SET PROBLEM » Would you quote the material below from its first line through the line containing "1.9, P_WINDOW, DAY)", exactly and with both ends included?

SUPPLIED INFORMATION »

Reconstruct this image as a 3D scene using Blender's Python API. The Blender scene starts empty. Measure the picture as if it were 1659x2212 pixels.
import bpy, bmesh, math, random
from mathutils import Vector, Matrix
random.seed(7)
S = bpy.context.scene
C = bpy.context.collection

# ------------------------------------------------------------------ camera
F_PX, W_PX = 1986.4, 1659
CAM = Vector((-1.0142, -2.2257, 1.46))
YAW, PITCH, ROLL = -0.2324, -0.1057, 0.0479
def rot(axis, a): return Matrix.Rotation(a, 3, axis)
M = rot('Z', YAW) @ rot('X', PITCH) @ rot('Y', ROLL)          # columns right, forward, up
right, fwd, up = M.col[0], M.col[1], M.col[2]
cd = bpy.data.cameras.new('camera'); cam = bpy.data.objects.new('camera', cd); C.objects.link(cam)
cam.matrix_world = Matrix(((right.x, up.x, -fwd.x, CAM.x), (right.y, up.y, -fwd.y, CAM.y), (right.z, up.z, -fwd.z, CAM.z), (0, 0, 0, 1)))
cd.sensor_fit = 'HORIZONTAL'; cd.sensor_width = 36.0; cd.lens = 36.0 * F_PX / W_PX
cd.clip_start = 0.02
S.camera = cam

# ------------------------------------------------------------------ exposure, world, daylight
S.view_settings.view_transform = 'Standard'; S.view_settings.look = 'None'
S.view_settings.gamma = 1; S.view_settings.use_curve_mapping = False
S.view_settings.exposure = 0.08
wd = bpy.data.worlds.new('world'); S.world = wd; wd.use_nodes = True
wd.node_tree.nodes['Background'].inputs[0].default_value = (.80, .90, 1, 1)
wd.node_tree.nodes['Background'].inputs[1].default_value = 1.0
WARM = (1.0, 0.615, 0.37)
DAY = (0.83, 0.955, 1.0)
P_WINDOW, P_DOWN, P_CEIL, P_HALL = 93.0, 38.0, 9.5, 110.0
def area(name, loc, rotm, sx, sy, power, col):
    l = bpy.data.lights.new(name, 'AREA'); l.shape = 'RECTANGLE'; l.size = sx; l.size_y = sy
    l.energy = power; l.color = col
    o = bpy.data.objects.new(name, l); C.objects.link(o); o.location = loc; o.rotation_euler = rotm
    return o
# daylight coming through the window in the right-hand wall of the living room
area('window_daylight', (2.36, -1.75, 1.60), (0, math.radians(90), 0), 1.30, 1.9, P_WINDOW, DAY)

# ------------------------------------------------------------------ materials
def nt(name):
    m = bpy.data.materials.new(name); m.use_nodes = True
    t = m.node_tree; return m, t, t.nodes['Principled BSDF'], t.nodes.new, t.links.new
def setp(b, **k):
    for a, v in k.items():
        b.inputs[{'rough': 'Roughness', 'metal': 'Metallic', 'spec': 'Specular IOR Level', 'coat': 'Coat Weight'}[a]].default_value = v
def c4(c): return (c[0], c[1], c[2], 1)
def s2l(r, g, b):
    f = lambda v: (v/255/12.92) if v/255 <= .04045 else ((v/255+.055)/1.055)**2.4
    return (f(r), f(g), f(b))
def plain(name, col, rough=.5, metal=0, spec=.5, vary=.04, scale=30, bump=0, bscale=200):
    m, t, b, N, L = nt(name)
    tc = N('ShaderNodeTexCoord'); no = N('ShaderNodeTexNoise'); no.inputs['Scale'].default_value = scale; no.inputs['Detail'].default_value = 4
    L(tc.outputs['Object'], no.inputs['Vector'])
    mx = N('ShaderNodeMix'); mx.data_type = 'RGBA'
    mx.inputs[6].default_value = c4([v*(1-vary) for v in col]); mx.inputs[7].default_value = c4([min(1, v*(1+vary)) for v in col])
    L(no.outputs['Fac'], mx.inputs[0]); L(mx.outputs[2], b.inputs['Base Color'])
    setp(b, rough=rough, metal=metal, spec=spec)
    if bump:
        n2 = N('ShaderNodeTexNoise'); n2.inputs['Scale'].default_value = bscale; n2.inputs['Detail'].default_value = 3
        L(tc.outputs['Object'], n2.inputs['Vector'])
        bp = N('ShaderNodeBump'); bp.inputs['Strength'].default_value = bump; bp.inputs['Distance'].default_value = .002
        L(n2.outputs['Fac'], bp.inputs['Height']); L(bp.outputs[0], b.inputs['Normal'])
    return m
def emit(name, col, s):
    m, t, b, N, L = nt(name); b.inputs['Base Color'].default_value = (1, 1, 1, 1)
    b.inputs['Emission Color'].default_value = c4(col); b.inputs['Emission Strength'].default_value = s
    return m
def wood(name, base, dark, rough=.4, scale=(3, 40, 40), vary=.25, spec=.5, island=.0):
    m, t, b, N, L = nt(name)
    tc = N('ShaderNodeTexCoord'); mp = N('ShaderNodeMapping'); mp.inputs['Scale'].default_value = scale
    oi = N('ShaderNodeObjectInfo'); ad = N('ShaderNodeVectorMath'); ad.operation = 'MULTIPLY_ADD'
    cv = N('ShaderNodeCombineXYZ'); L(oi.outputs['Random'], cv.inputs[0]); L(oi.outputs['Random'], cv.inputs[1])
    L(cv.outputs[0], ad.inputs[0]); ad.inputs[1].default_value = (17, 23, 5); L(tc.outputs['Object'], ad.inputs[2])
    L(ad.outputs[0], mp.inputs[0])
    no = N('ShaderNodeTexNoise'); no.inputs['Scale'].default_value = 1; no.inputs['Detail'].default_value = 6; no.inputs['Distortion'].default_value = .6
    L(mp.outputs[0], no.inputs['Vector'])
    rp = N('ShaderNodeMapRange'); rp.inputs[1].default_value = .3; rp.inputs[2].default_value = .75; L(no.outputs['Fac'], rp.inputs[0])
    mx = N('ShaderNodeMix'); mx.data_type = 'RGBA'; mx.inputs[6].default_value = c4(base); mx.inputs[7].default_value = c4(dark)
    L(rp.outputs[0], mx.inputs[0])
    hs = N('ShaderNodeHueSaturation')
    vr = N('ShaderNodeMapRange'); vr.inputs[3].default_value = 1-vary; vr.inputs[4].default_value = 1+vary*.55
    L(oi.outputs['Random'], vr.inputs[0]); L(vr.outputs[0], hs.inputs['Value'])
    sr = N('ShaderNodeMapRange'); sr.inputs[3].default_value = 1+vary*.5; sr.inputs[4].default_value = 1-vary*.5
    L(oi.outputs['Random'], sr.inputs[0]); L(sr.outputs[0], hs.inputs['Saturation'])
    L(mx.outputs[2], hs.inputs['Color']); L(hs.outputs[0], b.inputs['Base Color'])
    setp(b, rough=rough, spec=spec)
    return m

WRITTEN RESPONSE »
Reconstruct this image as a 3D scene using Blender's Python API. The Blender scene starts empty. Measure the picture as if it were 1659x2212 pixels.
import bpy, bmesh, math, random
from mathutils import Vector, Matrix
random.seed(7)
S = bpy.context.scene
C = bpy.context.collection

# ------------------------------------------------------------------ camera
F_PX, W_PX = 1986.4, 1659
CAM = Vector((-1.0142, -2.2257, 1.46))
YAW, PITCH, ROLL = -0.2324, -0.1057, 0.0479
def rot(axis, a): return Matrix.Rotation(a, 3, axis)
M = rot('Z', YAW) @ rot('X', PITCH) @ rot('Y', ROLL)          # columns right, forward, up
right, fwd, up = M.col[0], M.col[1], M.col[2]
cd = bpy.data.cameras.new('camera'); cam = bpy.data.objects.new('camera', cd); C.objects.link(cam)
cam.matrix_world = Matrix(((right.x, up.x, -fwd.x, CAM.x), (right.y, up.y, -fwd.y, CAM.y), (right.z, up.z, -fwd.z, CAM.z), (0, 0, 0, 1)))
cd.sensor_fit = 'HORIZONTAL'; cd.sensor_width = 36.0; cd.lens = 36.0 * F_PX / W_PX
cd.clip_start = 0.02
S.camera = cam

# ------------------------------------------------------------------ exposure, world, daylight
S.view_settings.view_transform = 'Standard'; S.view_settings.look = 'None'
S.view_settings.gamma = 1; S.view_settings.use_curve_mapping = False
S.view_settings.exposure = 0.08
wd = bpy.data.worlds.new('world'); S.world = wd; wd.use_nodes = True
wd.node_tree.nodes['Background'].inputs[0].default_value = (.80, .90, 1, 1)
wd.node_tree.nodes['Background'].inputs[1].default_value = 1.0
WARM = (1.0, 0.615, 0.37)
DAY = (0.83, 0.955, 1.0)
P_WINDOW, P_DOWN, P_CEIL, P_HALL = 93.0, 38.0, 9.5, 110.0
def area(name, loc, rotm, sx, sy, power, col):
    l = bpy.data.lights.new(name, 'AREA'); l.shape = 'RECTANGLE'; l.size = sx; l.size_y = sy
    l.energy = power; l.color = col
    o = bpy.data.objects.new(name, l); C.objects.link(o); o.location = loc; o.rotation_euler = rotm
    return o
# daylight coming through the window in the right-hand wall of the living room
area('window_daylight', (2.36, -1.75, 1.60), (0, math.radians(90), 0), 1.30, 1.9, P_WINDOW, DAY)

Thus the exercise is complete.